-- Task instructions --
The required output is every line from the beginning of the entries below through the line that includes "w.node_tree.nodes['Background'].inputs[1].default_value = 0.6", copied exactly.

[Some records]

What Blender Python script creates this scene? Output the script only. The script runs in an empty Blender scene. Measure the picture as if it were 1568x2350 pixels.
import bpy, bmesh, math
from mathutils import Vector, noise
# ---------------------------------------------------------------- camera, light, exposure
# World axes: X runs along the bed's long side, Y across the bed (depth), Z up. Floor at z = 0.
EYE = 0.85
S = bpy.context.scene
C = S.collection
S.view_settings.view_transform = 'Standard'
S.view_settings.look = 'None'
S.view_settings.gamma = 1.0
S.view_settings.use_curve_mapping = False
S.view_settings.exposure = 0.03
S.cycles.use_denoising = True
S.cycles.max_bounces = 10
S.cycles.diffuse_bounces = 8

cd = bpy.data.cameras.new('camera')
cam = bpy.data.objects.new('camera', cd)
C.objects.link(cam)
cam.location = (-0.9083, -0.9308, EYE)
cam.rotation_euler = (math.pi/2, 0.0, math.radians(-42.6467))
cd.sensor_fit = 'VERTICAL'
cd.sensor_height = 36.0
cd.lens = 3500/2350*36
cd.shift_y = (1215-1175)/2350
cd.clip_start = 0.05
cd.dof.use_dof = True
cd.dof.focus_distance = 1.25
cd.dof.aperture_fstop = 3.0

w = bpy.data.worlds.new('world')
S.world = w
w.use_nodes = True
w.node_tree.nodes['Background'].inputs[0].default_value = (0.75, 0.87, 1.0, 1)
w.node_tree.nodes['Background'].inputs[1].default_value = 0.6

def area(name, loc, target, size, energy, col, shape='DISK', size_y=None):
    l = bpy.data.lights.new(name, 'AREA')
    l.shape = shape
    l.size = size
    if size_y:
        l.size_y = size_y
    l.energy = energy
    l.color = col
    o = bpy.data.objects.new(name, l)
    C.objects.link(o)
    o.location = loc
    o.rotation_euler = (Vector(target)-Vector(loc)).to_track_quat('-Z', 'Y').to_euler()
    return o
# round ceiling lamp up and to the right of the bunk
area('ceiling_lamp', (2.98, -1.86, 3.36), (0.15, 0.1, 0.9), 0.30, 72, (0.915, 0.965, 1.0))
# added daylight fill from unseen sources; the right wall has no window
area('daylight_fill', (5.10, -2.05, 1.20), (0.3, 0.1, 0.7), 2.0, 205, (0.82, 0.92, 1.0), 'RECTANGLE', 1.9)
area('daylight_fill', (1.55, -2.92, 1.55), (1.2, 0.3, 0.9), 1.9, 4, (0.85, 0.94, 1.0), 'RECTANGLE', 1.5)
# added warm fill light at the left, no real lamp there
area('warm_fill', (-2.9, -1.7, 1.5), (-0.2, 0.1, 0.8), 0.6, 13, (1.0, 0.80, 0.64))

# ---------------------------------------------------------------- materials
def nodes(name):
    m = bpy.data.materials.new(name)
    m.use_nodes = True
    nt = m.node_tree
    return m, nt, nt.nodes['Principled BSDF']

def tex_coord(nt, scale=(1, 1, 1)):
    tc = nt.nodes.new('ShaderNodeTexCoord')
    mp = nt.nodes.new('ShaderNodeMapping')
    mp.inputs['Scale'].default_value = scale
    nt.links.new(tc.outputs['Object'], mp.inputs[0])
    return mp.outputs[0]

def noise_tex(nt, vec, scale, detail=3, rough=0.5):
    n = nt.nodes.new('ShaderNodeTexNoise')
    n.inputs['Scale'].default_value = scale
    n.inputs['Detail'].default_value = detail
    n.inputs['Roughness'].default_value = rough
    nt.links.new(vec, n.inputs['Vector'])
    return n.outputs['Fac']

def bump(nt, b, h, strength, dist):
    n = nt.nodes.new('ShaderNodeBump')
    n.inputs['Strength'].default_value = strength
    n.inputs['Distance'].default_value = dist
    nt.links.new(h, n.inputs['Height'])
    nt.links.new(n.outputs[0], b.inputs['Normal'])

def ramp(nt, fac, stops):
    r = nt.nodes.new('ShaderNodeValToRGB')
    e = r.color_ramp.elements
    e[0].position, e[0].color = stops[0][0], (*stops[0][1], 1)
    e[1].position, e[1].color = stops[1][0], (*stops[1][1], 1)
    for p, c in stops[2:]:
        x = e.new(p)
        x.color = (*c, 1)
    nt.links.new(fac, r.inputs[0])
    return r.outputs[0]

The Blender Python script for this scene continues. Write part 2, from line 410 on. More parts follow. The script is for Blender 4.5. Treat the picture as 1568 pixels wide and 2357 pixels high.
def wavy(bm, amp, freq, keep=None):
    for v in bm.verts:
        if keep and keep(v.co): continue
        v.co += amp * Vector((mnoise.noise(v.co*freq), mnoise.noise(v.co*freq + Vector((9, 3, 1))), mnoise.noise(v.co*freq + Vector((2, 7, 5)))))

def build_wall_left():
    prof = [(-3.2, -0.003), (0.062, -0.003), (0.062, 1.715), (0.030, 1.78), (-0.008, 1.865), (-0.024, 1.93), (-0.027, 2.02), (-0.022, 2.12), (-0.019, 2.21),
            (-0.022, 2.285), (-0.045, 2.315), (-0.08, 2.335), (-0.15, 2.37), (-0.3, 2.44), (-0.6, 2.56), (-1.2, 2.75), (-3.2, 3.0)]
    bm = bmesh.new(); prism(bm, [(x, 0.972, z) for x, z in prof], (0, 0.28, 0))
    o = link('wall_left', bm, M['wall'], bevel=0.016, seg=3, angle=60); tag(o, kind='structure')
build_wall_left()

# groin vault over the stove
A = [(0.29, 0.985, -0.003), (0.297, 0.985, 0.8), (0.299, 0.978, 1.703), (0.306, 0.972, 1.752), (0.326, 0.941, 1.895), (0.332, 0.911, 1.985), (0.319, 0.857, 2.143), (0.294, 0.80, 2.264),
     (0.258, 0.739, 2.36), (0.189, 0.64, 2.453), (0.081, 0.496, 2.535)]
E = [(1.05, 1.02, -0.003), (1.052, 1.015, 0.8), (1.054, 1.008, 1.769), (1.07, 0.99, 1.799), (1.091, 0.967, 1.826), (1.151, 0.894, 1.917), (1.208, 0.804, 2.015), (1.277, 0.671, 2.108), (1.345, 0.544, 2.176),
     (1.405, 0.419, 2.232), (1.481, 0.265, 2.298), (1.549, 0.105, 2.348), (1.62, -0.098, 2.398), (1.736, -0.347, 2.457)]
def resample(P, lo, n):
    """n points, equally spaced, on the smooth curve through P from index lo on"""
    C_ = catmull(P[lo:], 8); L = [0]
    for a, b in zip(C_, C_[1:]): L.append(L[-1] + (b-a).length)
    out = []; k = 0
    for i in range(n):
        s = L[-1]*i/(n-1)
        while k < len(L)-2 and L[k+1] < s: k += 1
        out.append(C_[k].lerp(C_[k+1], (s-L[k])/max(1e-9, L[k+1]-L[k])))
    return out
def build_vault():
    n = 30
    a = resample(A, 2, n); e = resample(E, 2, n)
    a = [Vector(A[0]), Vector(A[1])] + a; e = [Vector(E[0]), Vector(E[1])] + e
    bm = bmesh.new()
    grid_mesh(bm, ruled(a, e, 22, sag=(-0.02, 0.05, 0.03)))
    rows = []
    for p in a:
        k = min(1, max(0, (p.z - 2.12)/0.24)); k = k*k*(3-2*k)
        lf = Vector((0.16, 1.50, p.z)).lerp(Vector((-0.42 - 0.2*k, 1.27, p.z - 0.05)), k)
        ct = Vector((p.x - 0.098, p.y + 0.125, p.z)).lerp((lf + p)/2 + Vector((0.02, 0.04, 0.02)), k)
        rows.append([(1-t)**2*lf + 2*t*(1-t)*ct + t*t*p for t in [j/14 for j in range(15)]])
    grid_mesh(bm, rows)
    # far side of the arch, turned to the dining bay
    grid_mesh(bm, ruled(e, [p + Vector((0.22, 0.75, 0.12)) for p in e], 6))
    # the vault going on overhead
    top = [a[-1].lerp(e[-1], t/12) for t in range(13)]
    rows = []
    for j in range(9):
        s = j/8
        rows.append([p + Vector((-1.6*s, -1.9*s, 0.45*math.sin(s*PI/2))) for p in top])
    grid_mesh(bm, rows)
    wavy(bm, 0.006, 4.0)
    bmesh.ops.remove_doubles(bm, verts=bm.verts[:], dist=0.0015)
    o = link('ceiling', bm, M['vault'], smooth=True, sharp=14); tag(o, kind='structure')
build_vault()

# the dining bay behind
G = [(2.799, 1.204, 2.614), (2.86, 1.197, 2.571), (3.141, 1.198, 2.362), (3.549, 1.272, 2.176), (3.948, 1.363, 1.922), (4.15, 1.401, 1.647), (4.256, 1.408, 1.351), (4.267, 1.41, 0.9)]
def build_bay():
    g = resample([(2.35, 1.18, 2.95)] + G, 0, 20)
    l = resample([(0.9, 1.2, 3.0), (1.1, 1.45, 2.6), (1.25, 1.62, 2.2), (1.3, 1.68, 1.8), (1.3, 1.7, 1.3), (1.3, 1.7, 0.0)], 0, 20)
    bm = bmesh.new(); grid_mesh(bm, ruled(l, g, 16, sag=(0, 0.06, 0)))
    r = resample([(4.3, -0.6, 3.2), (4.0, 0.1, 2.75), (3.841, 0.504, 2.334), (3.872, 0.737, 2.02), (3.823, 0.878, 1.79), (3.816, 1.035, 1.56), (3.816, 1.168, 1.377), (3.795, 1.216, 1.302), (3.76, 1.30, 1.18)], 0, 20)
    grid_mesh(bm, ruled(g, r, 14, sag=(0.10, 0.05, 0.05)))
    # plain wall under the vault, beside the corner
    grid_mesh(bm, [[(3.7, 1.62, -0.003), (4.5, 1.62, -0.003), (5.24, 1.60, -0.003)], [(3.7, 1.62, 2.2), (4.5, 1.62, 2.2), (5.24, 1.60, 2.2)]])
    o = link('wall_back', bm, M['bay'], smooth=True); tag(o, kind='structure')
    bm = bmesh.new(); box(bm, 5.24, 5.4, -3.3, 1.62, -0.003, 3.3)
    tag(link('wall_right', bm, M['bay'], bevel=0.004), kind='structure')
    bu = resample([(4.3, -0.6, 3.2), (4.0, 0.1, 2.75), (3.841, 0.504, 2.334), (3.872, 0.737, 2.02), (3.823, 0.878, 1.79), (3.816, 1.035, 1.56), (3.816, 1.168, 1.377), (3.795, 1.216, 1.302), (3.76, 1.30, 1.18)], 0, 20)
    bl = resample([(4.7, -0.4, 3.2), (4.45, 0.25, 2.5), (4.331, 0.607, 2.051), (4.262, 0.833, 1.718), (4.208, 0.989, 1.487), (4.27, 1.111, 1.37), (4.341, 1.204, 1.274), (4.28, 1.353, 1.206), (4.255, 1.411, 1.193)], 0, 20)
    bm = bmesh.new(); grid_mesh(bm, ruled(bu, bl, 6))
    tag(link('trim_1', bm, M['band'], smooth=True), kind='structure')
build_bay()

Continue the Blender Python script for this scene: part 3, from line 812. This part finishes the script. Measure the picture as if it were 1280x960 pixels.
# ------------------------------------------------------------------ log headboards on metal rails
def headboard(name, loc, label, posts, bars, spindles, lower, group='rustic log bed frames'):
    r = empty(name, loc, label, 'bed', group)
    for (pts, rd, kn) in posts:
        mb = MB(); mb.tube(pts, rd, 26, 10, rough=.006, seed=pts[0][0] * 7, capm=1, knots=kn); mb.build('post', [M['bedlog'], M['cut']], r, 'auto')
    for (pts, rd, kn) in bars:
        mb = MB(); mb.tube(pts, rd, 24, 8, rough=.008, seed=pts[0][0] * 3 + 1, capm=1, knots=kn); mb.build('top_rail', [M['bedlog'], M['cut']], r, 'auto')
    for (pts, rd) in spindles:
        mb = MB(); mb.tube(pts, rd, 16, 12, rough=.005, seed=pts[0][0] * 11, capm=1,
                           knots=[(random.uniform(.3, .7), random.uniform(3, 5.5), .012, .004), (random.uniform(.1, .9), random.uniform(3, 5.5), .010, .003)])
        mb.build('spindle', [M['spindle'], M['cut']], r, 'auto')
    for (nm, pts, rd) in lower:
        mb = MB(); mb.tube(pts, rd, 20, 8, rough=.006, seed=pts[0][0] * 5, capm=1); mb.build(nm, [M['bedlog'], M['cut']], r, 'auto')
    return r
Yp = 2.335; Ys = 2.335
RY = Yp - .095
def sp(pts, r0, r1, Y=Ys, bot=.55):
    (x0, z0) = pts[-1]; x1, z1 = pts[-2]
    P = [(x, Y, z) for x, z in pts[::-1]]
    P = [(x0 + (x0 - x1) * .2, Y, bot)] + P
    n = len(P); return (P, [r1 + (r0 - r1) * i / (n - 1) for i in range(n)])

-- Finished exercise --
What Blender Python script creates this scene? Output the script only. The script runs in an empty Blender scene. Measure the picture as if it were 1568x2350 pixels.
import bpy, bmesh, math
from mathutils import Vector, noise
# ---------------------------------------------------------------- camera, light, exposure
# World axes: X runs along the bed's long side, Y across the bed (depth), Z up. Floor at z = 0.
EYE = 0.85
S = bpy.context.scene
C = S.collection
S.view_settings.view_transform = 'Standard'
S.view_settings.look = 'None'
S.view_settings.gamma = 1.0
S.view_settings.use_curve_mapping = False
S.view_settings.exposure = 0.03
S.cycles.use_denoising = True
S.cycles.max_bounces = 10
S.cycles.diffuse_bounces = 8

cd = bpy.data.cameras.new('camera')
cam = bpy.data.objects.new('camera', cd)
C.objects.link(cam)
cam.location = (-0.9083, -0.9308, EYE)
cam.rotation_euler = (math.pi/2, 0.0, math.radians(-42.6467))
cd.sensor_fit = 'VERTICAL'
cd.sensor_height = 36.0
cd.lens = 3500/2350*36
cd.shift_y = (1215-1175)/2350
cd.clip_start = 0.05
cd.dof.use_dof = True
cd.dof.focus_distance = 1.25
cd.dof.aperture_fstop = 3.0

w = bpy.data.worlds.new('world')
S.world = w
w.use_nodes = True
w.node_tree.nodes['Background'].inputs[0].default_value = (0.75, 0.87, 1.0, 1)
w.node_tree.nodes['Background'].inputs[1].default_value = 0.6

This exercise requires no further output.